INPUT FOR THIS TASK:
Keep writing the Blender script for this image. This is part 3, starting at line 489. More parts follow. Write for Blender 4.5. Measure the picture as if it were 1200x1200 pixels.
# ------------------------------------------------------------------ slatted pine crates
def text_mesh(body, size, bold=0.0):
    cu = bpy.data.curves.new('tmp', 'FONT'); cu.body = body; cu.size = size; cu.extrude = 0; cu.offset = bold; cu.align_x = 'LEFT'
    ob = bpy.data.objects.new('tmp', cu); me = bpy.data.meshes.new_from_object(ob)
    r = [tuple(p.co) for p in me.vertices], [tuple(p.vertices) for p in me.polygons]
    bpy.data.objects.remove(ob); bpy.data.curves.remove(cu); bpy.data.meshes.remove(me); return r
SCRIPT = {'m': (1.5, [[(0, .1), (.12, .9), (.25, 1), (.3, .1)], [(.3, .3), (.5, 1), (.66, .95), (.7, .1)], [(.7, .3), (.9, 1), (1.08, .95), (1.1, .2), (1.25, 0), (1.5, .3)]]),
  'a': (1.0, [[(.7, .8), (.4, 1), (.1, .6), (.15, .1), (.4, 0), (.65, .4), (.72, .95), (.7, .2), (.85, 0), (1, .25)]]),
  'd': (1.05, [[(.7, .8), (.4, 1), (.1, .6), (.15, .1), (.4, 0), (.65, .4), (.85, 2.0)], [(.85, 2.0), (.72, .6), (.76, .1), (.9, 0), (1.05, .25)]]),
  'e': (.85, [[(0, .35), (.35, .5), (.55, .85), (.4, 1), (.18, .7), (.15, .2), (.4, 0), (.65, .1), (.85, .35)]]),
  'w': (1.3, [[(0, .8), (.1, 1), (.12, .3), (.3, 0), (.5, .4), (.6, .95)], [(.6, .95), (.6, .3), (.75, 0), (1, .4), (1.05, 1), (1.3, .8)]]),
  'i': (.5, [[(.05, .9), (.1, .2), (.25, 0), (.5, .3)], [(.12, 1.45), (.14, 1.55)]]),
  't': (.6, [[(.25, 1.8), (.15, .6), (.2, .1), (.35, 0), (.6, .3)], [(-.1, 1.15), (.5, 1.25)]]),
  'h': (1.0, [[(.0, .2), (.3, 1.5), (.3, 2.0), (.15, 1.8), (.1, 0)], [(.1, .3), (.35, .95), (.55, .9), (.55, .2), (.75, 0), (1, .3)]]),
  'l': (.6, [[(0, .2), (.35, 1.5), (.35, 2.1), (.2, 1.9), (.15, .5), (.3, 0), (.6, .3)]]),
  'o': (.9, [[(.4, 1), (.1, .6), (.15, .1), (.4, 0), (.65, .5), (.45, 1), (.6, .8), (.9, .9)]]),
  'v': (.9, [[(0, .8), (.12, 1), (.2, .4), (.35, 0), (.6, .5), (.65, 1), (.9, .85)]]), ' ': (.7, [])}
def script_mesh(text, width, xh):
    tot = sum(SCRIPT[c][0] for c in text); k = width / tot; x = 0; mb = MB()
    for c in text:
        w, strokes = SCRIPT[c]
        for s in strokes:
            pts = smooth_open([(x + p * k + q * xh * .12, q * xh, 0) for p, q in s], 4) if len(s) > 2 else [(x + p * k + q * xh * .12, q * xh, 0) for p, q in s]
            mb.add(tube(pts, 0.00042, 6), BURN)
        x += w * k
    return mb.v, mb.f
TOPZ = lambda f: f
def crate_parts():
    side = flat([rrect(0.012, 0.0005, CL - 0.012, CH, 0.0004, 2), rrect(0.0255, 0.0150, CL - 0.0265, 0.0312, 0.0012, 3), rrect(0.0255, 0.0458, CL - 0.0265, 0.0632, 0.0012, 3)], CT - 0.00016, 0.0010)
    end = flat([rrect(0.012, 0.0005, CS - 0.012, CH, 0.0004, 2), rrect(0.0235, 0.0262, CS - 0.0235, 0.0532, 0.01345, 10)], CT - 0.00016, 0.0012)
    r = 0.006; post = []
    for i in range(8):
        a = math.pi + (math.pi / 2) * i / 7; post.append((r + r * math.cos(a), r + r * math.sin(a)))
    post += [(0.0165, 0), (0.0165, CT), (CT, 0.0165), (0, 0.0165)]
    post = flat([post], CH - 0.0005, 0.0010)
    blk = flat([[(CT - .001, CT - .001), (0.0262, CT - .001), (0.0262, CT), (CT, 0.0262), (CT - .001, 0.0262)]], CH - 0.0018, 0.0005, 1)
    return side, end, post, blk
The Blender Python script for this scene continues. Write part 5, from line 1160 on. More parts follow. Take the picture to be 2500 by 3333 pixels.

AIM OF THE EXERCISE: Your task is to retype all of the records exactly.

RESULT OF THIS EXERCISE:
Keep writing the Blender script for this image. This is part 3, starting at line 489. More parts follow. Write for Blender 4.5. Measure the picture as if it were 1200x1200 pixels.
# ------------------------------------------------------------------ slatted pine crates
def text_mesh(body, size, bold=0.0):
    cu = bpy.data.curves.new('tmp', 'FONT'); cu.body = body; cu.size = size; cu.extrude = 0; cu.offset = bold; cu.align_x = 'LEFT'
    ob = bpy.data.objects.new('tmp', cu); me = bpy.data.meshes.new_from_object(ob)
    r = [tuple(p.co) for p in me.vertices], [tuple(p.vertices) for p in me.polygons]
    bpy.data.objects.remove(ob); bpy.data.curves.remove(cu); bpy.data.meshes.remove(me); return r
SCRIPT = {'m': (1.5, [[(0, .1), (.12, .9), (.25, 1), (.3, .1)], [(.3, .3), (.5, 1), (.66, .95), (.7, .1)], [(.7, .3), (.9, 1), (1.08, .95), (1.1, .2), (1.25, 0), (1.5, .3)]]),
  'a': (1.0, [[(.7, .8), (.4, 1), (.1, .6), (.15, .1), (.4, 0), (.65, .4), (.72, .95), (.7, .2), (.85, 0), (1, .25)]]),
  'd': (1.05, [[(.7, .8), (.4, 1), (.1, .6), (.15, .1), (.4, 0), (.65, .4), (.85, 2.0)], [(.85, 2.0), (.72, .6), (.76, .1), (.9, 0), (1.05, .25)]]),
  'e': (.85, [[(0, .35), (.35, .5), (.55, .85), (.4, 1), (.18, .7), (.15, .2), (.4, 0), (.65, .1), (.85, .35)]]),
  'w': (1.3, [[(0, .8), (.1, 1), (.12, .3), (.3, 0), (.5, .4), (.6, .95)], [(.6, .95), (.6, .3), (.75, 0), (1, .4), (1.05, 1), (1.3, .8)]]),
  'i': (.5, [[(.05, .9), (.1, .2), (.25, 0), (.5, .3)], [(.12, 1.45), (.14, 1.55)]]),
  't': (.6, [[(.25, 1.8), (.15, .6), (.2, .1), (.35, 0), (.6, .3)], [(-.1, 1.15), (.5, 1.25)]]),
  'h': (1.0, [[(.0, .2), (.3, 1.5), (.3, 2.0), (.15, 1.8), (.1, 0)], [(.1, .3), (.35, .95), (.55, .9), (.55, .2), (.75, 0), (1, .3)]]),
  'l': (.6, [[(0, .2), (.35, 1.5), (.35, 2.1), (.2, 1.9), (.15, .5), (.3, 0), (.6, .3)]]),
  'o': (.9, [[(.4, 1), (.1, .6), (.15, .1), (.4, 0), (.65, .5), (.45, 1), (.6, .8), (.9, .9)]]),
  'v': (.9, [[(0, .8), (.12, 1), (.2, .4), (.35, 0), (.6, .5), (.65, 1), (.9, .85)]]), ' ': (.7, [])}
def script_mesh(text, width, xh):
    tot = sum(SCRIPT[c][0] for c in text); k = width / tot; x = 0; mb = MB()
    for c in text:
        w, strokes = SCRIPT[c]
        for s in strokes:
            pts = smooth_open([(x + p * k + q * xh * .12, q * xh, 0) for p, q in s], 4) if len(s) > 2 else [(x + p * k + q * xh * .12, q * xh, 0) for p, q in s]
            mb.add(tube(pts, 0.00042, 6), BURN)
        x += w * k
    return mb.v, mb.f
TOPZ = lambda f: f
def crate_parts():
    side = flat([rrect(0.012, 0.0005, CL - 0.012, CH, 0.0004, 2), rrect(0.0255, 0.0150, CL - 0.0265, 0.0312, 0.0012, 3), rrect(0.0255, 0.0458, CL - 0.0265, 0.0632, 0.0012, 3)], CT - 0.00016, 0.0010)
    end = flat([rrect(0.012, 0.0005, CS - 0.012, CH, 0.0004, 2), rrect(0.0235, 0.0262, CS - 0.0235, 0.0532, 0.01345, 10)], CT - 0.00016, 0.0012)
    r = 0.006; post = []
    for i in range(8):
        a = math.pi + (math.pi / 2) * i / 7; post.append((r + r * math.cos(a), r + r * math.sin(a)))
    post += [(0.0165, 0), (0.0165, CT), (CT, 0.0165), (0, 0.0165)]
    post = flat([post], CH - 0.0005, 0.0010)
    blk = flat([[(CT - .001, CT - .001), (0.0262, CT - .001), (0.0262, CT), (CT, 0.0262), (CT - .001, 0.0262)]], CH - 0.0018, 0.0005, 1)
    return side, end, post, blk
The Blender Python script for this scene continues. Write part 5, from line 1160 on. More parts follow. Take the picture to be 2500 by 3333 pixels.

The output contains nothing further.